Any pictures in the records below must be left out when you repeat the lines from the line containing "What Blender Python" through the line containing "return 2.2328 + 1.0399 * (k - 1)" exactly.

Provided information.
§ §

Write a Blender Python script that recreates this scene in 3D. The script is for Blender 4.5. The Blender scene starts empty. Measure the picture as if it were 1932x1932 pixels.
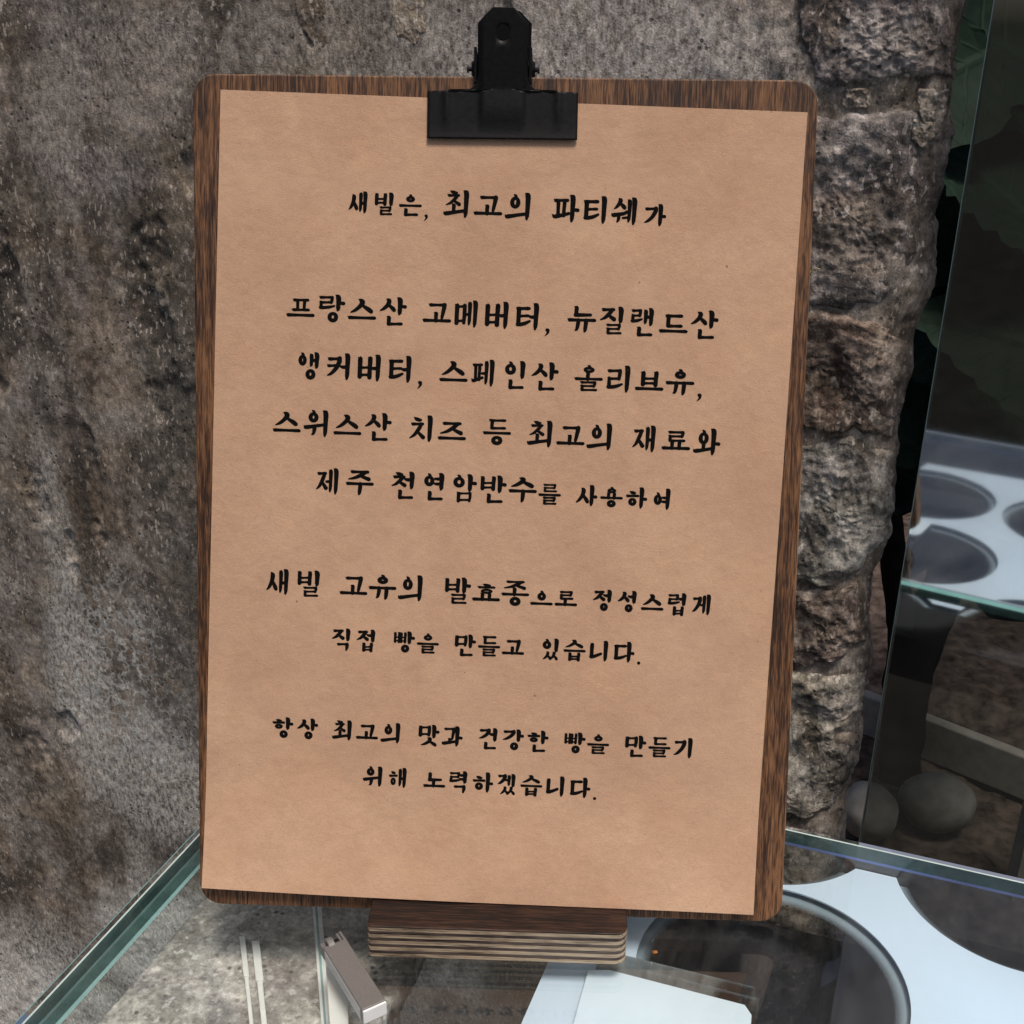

§ §

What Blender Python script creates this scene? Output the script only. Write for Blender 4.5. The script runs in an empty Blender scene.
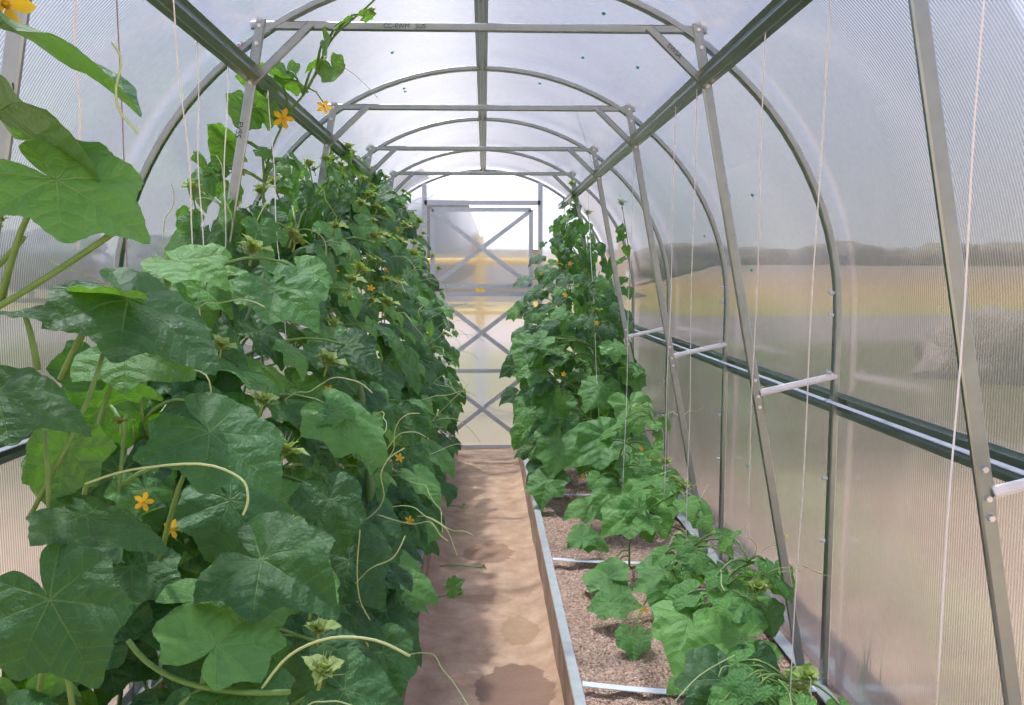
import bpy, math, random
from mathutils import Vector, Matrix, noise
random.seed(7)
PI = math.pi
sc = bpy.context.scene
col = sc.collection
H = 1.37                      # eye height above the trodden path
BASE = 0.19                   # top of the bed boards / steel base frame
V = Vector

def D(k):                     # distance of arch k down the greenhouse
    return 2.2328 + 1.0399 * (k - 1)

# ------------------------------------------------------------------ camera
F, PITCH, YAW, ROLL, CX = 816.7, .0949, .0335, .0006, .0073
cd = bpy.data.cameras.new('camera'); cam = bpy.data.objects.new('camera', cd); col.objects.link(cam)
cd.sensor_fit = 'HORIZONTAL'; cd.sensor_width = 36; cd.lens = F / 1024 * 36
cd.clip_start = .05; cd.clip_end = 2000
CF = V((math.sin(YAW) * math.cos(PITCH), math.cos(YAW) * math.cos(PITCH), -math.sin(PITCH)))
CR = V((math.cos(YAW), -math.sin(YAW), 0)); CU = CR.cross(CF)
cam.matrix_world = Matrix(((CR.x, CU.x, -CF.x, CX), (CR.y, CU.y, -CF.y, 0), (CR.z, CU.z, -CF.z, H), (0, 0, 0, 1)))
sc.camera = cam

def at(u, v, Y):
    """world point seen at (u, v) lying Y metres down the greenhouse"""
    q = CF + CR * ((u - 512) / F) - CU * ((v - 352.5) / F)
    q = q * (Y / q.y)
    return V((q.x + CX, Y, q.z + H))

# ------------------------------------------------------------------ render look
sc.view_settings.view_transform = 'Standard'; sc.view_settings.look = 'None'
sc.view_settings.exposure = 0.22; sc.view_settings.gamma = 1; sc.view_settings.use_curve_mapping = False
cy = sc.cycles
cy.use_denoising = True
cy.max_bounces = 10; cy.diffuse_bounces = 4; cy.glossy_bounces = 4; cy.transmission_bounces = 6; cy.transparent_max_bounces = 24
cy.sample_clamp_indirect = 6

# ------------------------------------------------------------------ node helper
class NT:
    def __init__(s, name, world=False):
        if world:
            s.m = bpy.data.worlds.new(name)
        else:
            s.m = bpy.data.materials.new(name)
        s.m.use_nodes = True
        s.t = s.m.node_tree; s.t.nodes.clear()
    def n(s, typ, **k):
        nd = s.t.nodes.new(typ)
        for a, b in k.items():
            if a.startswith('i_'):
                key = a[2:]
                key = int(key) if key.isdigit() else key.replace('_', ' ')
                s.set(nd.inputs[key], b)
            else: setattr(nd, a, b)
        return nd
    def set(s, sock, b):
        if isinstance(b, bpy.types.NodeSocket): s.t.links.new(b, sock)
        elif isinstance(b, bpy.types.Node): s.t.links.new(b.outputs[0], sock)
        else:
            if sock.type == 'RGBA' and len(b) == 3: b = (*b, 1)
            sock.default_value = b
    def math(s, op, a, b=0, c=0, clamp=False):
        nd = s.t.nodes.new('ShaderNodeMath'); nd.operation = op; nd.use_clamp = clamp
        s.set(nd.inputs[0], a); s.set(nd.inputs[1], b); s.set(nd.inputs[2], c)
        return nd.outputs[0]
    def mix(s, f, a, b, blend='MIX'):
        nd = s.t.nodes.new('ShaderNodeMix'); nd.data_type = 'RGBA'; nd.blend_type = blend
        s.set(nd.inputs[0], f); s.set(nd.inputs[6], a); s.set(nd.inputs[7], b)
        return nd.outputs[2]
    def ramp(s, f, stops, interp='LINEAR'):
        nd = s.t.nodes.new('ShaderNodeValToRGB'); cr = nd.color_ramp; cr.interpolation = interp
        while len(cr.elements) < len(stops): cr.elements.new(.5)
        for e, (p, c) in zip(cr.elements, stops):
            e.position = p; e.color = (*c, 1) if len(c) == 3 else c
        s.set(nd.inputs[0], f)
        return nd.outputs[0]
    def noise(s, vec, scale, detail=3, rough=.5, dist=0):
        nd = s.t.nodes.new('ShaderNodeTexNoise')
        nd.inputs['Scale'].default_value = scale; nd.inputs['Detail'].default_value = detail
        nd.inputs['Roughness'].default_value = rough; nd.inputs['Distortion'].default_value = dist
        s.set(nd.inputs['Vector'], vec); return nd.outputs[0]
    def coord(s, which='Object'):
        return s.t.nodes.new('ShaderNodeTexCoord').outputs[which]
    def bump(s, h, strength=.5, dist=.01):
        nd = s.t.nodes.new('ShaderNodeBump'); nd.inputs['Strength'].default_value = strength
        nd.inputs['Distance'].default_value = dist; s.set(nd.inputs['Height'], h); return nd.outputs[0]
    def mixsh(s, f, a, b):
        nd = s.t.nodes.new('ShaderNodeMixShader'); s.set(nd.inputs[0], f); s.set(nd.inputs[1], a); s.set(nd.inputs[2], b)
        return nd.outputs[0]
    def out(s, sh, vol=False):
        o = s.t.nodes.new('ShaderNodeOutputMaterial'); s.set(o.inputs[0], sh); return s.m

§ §

Full answer.
What Blender Python script creates this scene? Output the script only. Write for Blender 4.5. The script runs in an empty Blender scene.
import bpy, math, random
from mathutils import Vector, Matrix, noise
random.seed(7)
PI = math.pi
sc = bpy.context.scene
col = sc.collection
H = 1.37                      # eye height above the trodden path
BASE = 0.19                   # top of the bed boards / steel base frame
V = Vector

def D(k):                     # distance of arch k down the greenhouse
    return 2.2328 + 1.0399 * (k - 1)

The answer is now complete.